Both Heraty and Finn are eager to get on with the job, because the January 19 vote will merely serve as the trigger for change to take place. It is no small undertaking.

“What you have to remember is that for the next two years, we’re going to have three organisations in existence,” Heraty said.

“ILGU and GUI are going to remain in place with their volunteers and staff and all of that and we’re going to create this new entity that’s going to be running in tandem with them and that’s going to be responsible for the implementation of the proposal so that eventually these two start to wind down and this one starts to come up.

"That’s going to take some planning and some work and some logistics and some agreement.

“So initially it’s going to be all hands on deck. One of the challenges is that there is almost an assumption, from the feedback we have got, is ‘have you not done that yet?’ That there is a feeling out there that this is very simple. ‘Just get on with it, it’s fine. Just go and do it.’ “It is actually a very complex programme.”

That the two bodies have got to this point at all is a testament to the two CEOs and their organisations’ ability to allay genuine concerns over this three-year consultation process.

“I think the main concern from the clubs’ point of view was that Golf Ireland might impose change on clubs,” Finn said.

“The proposal covers that and says we do want to see you changing but we’re going to help you on that journey. Within the GUI structure, the main concern was around the branches and loss of power in the branches. Before we started the journey, a governance specialist described the GUI as four tails wagging one dog.

That was probably a little unfair in terms of a description but it gives you a picture of maybe where the power sat at that time. We have changed our governance structure within the GUI to shift that a little bit and the proposal shifts it even further to bring the power and the control into the centre, where the responsibility sits.

Heraty had to confront different fears.

“The big concern from women is that we’ve had complete and utter autonomy over our own game for the last 125 years, why would you give that up?” she said. “And, culturally are we ready to actually take this step. There was definitely a feeling that, yes, the women are ready but the men are not. You’d get that coming through in various different nuances but definitely the biggest fear was that you’re losing control of your own game.

“Is it going to be similar to the governance in most sports, which is very male dominant? What organisations have done this successfully in the past?

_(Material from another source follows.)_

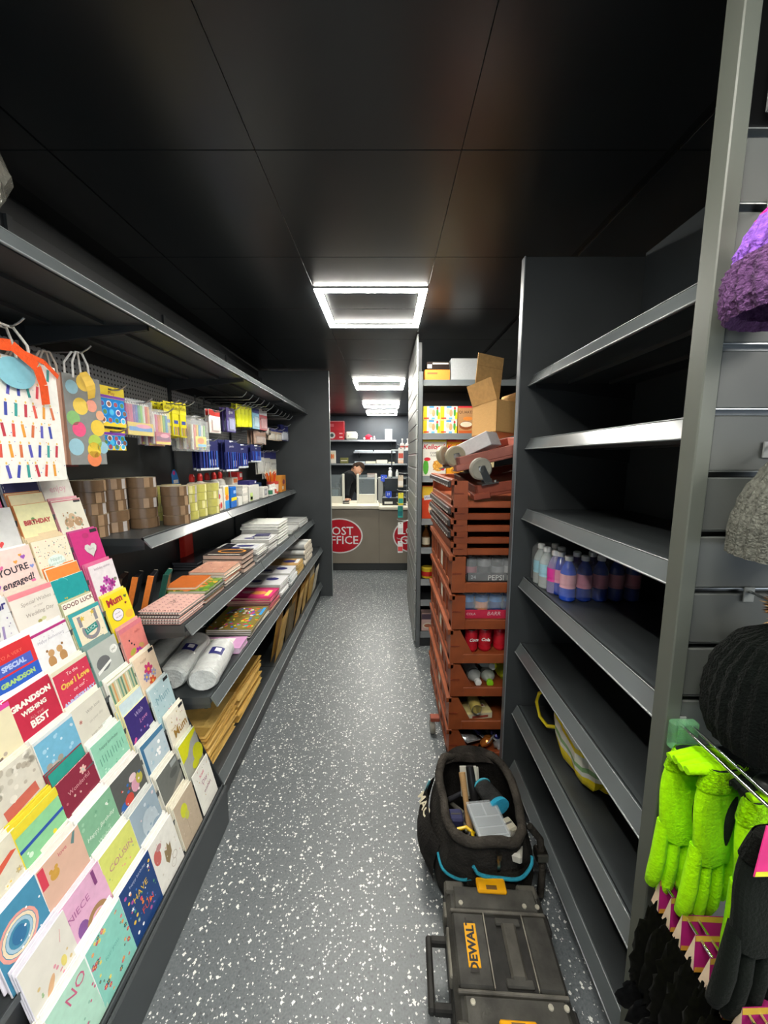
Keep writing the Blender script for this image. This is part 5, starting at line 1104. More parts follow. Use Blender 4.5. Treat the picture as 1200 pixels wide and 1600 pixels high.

"You look to countries such as Sweden, who are looking at a 50-50 gender balance and we mapped all of that out and said okay, how do you look at this in such a way that you acknowledge that those are very genuine concerns — and there are risks that you could lose your voice and your autonomy over your own game — but ultimately it’s worth it because if you look at people who we are trying now to attract into the game, a younger generation, and if you want them to come into a club, they do not want to come into a club that is segregated by gender.

"They want to play their golf and they want to be able to play with their partner at any time during the day. They don’t want to be told, you know, women play at this time and men play at this time and, by the way, children play at this time.

So, it’s really looking at it from the perspective of saying look, if you were setting up a golf club in the morning. how would you actually do it. You wouldn’t do it to the norms that were in place in 1893 and that have remained relatively unchanged.

“But that’s where change becomes very difficult, because that’s what people are used to and it appears to work well but the reality is that golf club membership is falling and that’s not an attractive model for new people.”